Dhana, as he was usually called by his colleagues, had started his career in the finance ministry. Armed with an honours degree in economics from the University of Malaya in Singapore, he had risen swiftly, helping to set up the Economic Development Board and the Development Bank of Singapore. He was the bank's executive vice-president when the PAP tapped him for politics at the age of 39 in 1976.
With his stellar record, he was one of the younger leaders groomed to form the nucleus of the next generation of Singapore's leadership. In appearance, he was clean-cut, urbane and short – about five feet tall – with an angular jaw and flashing dark eyes.
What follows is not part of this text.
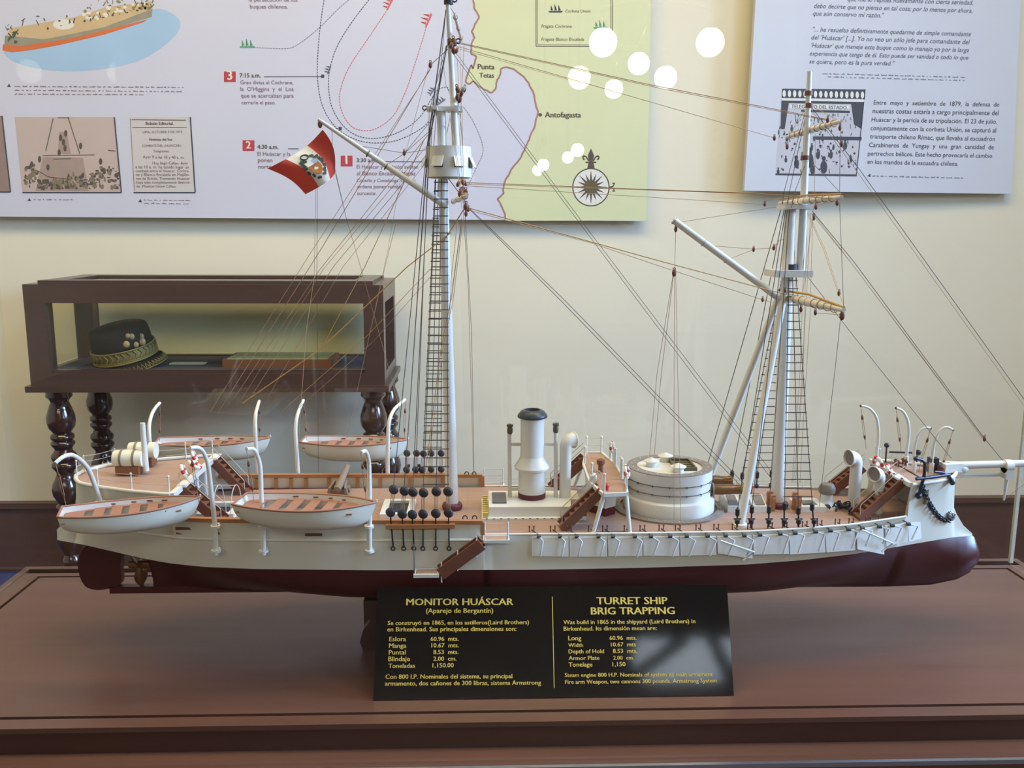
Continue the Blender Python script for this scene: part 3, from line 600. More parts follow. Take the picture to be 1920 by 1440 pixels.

In 1978, when he was promoted to senior minister of state in the national development ministry, the work was well within his comfort zone. Not so his switch to MFA just six months later. Everyone was watching the 42-year-old political neophyte – could he make it as the potential successor to Raja, a political grandee at 64?
The reality was, for anyone – whoever it was – taking over from the founding minister, it would be like stepping into the shoes of a great, almost mythical, giant. Raja more than embodied MFA – he was MFA. He was its moving spirit. He had created it from nothing and given it life.
The foreign ministry's framework, strategies and priorities were all stored in Raja's mind, and even then, he was improvising as he went along. By 1979 when Dhana arrived, Raja had virtually become the sole authority in the ministry on external developments and foreign policy. Since 1965, every Cabinet portfolio except his as foreign minister had seen changes.
It was a measure of Dhana's stoic sense of duty that, when presented with the unnerving challenge, his response was: “Someone had to do it. I was prepared to take a shot at it.” It would be a baptism of fire.